(Task) Filter the entries that follow, copying every line in which the word "writing" appears.
++++++++++
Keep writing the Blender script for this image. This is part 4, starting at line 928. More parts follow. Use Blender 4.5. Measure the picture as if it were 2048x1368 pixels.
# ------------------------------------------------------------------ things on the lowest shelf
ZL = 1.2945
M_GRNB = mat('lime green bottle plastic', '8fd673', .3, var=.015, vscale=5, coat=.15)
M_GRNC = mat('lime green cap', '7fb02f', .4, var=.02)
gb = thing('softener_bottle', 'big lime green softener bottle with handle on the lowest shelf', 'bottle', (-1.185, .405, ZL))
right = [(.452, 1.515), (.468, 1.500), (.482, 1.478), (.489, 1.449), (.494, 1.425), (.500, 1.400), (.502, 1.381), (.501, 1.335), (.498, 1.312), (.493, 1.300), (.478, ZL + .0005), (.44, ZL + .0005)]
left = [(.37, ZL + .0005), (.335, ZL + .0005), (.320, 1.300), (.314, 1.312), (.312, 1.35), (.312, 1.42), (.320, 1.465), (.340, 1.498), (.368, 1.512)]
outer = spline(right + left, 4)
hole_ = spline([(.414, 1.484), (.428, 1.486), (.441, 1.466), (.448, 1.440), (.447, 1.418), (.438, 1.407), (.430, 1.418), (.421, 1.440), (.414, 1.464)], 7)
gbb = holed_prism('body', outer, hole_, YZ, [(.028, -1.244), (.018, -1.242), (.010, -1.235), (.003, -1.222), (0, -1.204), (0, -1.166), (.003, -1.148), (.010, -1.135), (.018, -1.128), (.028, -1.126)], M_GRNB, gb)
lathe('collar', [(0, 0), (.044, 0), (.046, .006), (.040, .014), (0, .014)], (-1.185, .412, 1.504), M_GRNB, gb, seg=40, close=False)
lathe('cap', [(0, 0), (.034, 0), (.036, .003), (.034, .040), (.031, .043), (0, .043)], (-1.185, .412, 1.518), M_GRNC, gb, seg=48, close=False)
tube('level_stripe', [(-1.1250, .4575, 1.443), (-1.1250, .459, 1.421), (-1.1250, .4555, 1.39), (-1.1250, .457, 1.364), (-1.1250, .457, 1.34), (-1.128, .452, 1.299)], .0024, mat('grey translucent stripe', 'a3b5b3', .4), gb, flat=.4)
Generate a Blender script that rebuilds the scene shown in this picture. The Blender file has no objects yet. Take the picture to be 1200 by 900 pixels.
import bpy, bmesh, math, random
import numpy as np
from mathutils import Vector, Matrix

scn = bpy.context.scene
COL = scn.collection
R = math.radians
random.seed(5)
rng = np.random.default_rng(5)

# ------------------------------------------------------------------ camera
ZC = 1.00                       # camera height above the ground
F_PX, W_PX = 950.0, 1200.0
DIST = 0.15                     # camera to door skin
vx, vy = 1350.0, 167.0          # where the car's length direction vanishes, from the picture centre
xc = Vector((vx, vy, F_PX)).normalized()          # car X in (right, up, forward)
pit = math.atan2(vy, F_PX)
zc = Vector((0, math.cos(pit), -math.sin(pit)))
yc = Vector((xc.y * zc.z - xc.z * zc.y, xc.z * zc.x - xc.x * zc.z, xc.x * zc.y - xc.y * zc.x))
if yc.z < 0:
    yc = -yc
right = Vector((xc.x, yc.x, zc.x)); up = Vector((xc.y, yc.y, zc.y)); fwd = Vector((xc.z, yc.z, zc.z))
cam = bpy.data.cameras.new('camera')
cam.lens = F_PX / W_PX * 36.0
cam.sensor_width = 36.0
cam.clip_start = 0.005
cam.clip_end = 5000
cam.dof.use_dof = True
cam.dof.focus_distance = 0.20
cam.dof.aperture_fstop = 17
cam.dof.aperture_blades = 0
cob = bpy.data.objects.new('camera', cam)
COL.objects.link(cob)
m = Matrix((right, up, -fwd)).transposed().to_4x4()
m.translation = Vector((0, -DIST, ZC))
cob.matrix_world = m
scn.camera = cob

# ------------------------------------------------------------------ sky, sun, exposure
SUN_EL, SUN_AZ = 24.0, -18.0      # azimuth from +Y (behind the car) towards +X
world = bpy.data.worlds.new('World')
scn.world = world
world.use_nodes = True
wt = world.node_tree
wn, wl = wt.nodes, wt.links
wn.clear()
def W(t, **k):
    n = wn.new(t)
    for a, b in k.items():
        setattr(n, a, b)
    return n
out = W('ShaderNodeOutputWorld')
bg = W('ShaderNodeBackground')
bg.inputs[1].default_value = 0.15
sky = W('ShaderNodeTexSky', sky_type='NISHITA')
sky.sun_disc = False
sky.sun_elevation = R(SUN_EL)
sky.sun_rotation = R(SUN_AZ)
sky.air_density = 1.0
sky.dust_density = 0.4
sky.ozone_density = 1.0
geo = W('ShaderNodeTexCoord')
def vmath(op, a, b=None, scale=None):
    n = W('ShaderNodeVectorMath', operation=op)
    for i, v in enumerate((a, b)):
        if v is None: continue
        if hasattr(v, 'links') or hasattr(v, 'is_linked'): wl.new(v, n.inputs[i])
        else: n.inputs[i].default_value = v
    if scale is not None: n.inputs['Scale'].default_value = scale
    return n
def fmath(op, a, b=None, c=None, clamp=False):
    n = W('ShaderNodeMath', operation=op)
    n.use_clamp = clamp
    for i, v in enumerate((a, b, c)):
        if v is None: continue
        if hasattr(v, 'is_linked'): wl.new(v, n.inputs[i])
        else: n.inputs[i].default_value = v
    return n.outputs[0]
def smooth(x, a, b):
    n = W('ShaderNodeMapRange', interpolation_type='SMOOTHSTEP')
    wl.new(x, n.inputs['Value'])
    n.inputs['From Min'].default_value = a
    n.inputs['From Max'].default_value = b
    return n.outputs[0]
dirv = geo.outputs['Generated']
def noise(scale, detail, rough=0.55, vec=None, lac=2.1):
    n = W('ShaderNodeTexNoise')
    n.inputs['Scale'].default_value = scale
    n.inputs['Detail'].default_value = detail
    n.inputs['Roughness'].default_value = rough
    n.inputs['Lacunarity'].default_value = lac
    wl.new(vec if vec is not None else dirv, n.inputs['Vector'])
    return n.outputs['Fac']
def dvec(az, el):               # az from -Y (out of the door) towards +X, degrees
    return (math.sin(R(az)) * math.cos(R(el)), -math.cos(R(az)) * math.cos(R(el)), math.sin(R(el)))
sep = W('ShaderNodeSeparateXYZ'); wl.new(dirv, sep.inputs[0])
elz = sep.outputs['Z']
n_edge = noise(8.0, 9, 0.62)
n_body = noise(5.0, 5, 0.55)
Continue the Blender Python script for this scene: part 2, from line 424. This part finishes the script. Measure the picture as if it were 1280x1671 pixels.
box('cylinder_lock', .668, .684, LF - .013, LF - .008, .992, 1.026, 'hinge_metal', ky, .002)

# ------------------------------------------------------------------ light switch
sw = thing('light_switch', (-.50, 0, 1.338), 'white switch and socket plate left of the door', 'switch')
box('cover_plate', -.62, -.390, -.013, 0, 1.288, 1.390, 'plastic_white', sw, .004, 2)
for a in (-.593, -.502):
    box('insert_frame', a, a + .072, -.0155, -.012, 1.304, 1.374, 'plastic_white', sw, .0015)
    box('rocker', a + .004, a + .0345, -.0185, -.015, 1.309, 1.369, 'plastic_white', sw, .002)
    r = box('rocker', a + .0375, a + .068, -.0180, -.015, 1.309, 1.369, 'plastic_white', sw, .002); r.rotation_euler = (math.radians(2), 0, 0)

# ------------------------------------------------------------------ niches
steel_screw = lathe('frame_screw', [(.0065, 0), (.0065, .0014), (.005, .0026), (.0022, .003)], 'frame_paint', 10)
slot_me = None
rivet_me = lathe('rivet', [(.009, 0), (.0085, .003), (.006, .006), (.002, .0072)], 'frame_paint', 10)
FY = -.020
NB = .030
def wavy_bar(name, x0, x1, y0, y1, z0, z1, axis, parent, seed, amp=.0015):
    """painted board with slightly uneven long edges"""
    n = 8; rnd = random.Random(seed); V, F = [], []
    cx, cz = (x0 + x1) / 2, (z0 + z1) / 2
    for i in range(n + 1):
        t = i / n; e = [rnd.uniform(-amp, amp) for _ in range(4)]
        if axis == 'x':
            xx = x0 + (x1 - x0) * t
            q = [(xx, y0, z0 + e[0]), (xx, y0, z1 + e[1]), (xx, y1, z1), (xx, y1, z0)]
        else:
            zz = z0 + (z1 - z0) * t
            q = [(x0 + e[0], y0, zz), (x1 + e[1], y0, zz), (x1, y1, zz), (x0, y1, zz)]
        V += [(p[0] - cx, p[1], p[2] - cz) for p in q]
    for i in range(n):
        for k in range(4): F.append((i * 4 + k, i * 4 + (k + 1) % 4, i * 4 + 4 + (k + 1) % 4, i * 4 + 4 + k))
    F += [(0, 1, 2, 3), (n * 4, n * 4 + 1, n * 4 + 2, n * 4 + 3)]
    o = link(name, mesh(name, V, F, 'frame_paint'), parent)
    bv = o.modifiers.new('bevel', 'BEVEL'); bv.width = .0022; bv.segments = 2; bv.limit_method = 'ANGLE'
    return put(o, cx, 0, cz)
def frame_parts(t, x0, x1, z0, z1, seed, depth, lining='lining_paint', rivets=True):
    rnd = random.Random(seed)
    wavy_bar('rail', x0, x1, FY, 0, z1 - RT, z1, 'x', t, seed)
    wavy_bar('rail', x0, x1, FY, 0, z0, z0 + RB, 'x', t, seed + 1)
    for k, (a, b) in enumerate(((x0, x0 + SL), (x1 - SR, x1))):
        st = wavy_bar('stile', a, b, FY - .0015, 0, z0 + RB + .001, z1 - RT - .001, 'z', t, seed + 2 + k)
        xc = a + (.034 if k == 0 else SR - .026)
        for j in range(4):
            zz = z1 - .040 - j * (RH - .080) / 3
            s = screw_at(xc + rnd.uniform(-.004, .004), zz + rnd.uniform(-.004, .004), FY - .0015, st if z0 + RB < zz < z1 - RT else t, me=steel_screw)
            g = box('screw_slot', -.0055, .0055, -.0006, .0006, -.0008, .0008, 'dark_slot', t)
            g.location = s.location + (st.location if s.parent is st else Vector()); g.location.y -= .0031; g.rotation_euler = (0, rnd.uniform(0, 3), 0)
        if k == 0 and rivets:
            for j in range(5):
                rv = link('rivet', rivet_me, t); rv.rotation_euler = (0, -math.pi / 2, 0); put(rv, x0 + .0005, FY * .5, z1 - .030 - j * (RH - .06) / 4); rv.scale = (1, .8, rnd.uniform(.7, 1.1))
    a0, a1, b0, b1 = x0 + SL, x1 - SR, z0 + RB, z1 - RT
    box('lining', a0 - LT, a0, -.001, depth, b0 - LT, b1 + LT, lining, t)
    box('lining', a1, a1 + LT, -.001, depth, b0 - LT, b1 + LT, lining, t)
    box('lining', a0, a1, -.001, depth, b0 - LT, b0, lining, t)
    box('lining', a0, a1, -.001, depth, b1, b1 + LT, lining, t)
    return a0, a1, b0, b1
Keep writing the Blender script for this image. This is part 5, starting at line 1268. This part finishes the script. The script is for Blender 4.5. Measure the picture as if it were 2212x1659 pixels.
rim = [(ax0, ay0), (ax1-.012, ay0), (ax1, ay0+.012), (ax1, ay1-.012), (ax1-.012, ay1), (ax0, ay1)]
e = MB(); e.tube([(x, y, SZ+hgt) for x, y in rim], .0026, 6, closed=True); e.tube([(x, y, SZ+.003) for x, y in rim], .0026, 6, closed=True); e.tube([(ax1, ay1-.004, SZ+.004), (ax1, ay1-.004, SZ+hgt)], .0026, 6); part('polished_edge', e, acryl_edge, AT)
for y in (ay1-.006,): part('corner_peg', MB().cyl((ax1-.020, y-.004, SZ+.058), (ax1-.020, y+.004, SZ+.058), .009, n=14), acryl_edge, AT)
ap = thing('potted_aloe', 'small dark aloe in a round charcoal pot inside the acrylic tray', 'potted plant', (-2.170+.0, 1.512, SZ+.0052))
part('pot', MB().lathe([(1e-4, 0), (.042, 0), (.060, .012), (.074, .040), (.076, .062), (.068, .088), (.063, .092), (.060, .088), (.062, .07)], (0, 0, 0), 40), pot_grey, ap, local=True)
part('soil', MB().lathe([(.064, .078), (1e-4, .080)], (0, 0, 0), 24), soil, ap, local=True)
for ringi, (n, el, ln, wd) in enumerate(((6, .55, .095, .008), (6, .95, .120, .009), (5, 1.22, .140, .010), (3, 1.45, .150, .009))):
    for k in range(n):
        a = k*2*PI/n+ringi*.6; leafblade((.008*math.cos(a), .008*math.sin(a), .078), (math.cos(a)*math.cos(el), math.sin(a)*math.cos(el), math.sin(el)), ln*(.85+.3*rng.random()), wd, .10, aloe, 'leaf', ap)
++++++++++
(Written response)
Keep writing the Blender script for this image. This is part 4, starting at line 928. More parts follow. Use Blender 4.5. Measure the picture as if it were 2048x1368 pixels.
Keep writing the Blender script for this image. This is part 5, starting at line 1268. This part finishes the script. The script is for Blender 4.5. Measure the picture as if it were 2212x1659 pixels.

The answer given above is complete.